Data ::
***

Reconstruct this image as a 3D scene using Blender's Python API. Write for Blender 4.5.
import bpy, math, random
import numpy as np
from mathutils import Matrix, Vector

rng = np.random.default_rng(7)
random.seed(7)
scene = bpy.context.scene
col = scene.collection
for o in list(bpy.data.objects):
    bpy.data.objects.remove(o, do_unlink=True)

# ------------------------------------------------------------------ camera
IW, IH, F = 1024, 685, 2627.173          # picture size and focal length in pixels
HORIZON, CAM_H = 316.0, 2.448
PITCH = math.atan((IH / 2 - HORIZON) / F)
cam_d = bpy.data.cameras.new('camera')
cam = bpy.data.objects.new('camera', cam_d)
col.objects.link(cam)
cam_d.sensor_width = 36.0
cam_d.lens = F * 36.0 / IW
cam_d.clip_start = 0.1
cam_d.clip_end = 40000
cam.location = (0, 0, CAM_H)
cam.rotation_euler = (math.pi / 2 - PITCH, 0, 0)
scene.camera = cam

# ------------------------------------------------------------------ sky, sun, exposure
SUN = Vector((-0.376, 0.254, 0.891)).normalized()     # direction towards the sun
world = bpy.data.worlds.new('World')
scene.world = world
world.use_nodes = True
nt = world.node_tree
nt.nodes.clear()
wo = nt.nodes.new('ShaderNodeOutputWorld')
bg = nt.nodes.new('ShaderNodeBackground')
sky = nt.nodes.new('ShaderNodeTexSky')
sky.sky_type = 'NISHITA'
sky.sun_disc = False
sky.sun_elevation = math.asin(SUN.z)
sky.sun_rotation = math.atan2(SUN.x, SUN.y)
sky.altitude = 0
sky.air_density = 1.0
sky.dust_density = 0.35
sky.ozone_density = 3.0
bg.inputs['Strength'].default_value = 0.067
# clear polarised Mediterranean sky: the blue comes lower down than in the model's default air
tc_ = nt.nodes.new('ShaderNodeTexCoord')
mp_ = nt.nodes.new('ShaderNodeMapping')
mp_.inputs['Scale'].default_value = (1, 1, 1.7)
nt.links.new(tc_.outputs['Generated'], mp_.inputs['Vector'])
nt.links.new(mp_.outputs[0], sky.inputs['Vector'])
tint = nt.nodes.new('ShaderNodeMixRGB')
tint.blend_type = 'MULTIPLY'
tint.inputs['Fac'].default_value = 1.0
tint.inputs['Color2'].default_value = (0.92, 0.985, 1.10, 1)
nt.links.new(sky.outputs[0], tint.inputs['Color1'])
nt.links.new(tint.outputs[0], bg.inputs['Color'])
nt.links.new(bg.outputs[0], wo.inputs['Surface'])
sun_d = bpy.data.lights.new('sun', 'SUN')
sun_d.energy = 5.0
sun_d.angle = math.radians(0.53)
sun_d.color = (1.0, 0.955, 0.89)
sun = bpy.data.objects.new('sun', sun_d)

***

Stated task :: Please set down the whole listing above without altering a single line.

Written response ::
Reconstruct this image as a 3D scene using Blender's Python API. Write for Blender 4.5.
import bpy, math, random
import numpy as np
from mathutils import Matrix, Vector

rng = np.random.default_rng(7)
random.seed(7)
scene = bpy.context.scene
col = scene.collection
for o in list(bpy.data.objects):
    bpy.data.objects.remove(o, do_unlink=True)

# ------------------------------------------------------------------ camera
IW, IH, F = 1024, 685, 2627.173          # picture size and focal length in pixels
HORIZON, CAM_H = 316.0, 2.448
PITCH = math.atan((IH / 2 - HORIZON) / F)
cam_d = bpy.data.cameras.new('camera')
cam = bpy.data.objects.new('camera', cam_d)
col.objects.link(cam)
cam_d.sensor_width = 36.0
cam_d.lens = F * 36.0 / IW
cam_d.clip_start = 0.1
cam_d.clip_end = 40000
cam.location = (0, 0, CAM_H)
cam.rotation_euler = (math.pi / 2 - PITCH, 0, 0)
scene.camera = cam

# ------------------------------------------------------------------ sky, sun, exposure
SUN = Vector((-0.376, 0.254, 0.891)).normalized()     # direction towards the sun
world = bpy.data.worlds.new('World')
scene.world = world
world.use_nodes = True
nt = world.node_tree
nt.nodes.clear()
wo = nt.nodes.new('ShaderNodeOutputWorld')
bg = nt.nodes.new('ShaderNodeBackground')
sky = nt.nodes.new('ShaderNodeTexSky')
sky.sky_type = 'NISHITA'
sky.sun_disc = False
sky.sun_elevation = math.asin(SUN.z)
sky.sun_rotation = math.atan2(SUN.x, SUN.y)
sky.altitude = 0
sky.air_density = 1.0
sky.dust_density = 0.35
sky.ozone_density = 3.0
bg.inputs['Strength'].default_value = 0.067
# clear polarised Mediterranean sky: the blue comes lower down than in the model's default air
tc_ = nt.nodes.new('ShaderNodeTexCoord')
mp_ = nt.nodes.new('ShaderNodeMapping')
mp_.inputs['Scale'].default_value = (1, 1, 1.7)
nt.links.new(tc_.outputs['Generated'], mp_.inputs['Vector'])
nt.links.new(mp_.outputs[0], sky.inputs['Vector'])
tint = nt.nodes.new('ShaderNodeMixRGB')
tint.blend_type = 'MULTIPLY'
tint.inputs['Fac'].default_value = 1.0
tint.inputs['Color2'].default_value = (0.92, 0.985, 1.10, 1)
nt.links.new(sky.outputs[0], tint.inputs['Color1'])
nt.links.new(tint.outputs[0], bg.inputs['Color'])
nt.links.new(bg.outputs[0], wo.inputs['Surface'])
sun_d = bpy.data.lights.new('sun', 'SUN')
sun_d.energy = 5.0
sun_d.angle = math.radians(0.53)
sun_d.color = (1.0, 0.955, 0.89)
sun = bpy.data.objects.new('sun', sun_d)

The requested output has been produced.